NSK Secures Major Victory in Automotive Parts Antitrust Multidistrict Litigation

January 10, 2019

Cleary Gottlieb secured a major victory for its client, NSK, and the other defendant manufacturers of bearings (the Bearings Defendants) in a sprawling multidistrict antitrust suit brought by direct purchasers of the bearings over alleged price fixing.

On Monday, January 7, 2019, Judge Marianne Battani of the U.S. District Court for the Eastern District of Michigan denied the Direct Purchaser Plaintiffs’ (DPPs) motion for class certification, ruling that the plaintiffs failed to satisfy the requirements of typicality and adequacy.

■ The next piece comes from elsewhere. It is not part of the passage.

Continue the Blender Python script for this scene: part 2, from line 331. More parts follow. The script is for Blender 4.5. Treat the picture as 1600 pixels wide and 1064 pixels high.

Accepting the arguments that Cleary advanced in the briefing and at oral argument, Judge Battani agreed that the DPP named plaintiffs were very different from most bearings purchasers and would not be proper representatives of class members like large original equipment manufacturers, who purchase custom bearings at heavily negotiated prices through an RFQ process. The court highlighted the fact that several of the DPPs’ theories of harm did not apply to the proposed representatives and that the representatives therefore would not have the proper incentives to pursue those theories. For largely the same reasons, the court also held that the DPPs did not meet the predominance requirement.

This was the first class certification decision in the Auto Parts MDL and could have broad implications for the remaining cases in the MDL, which involve dozens of other auto parts manufacturers and hundreds of defendants.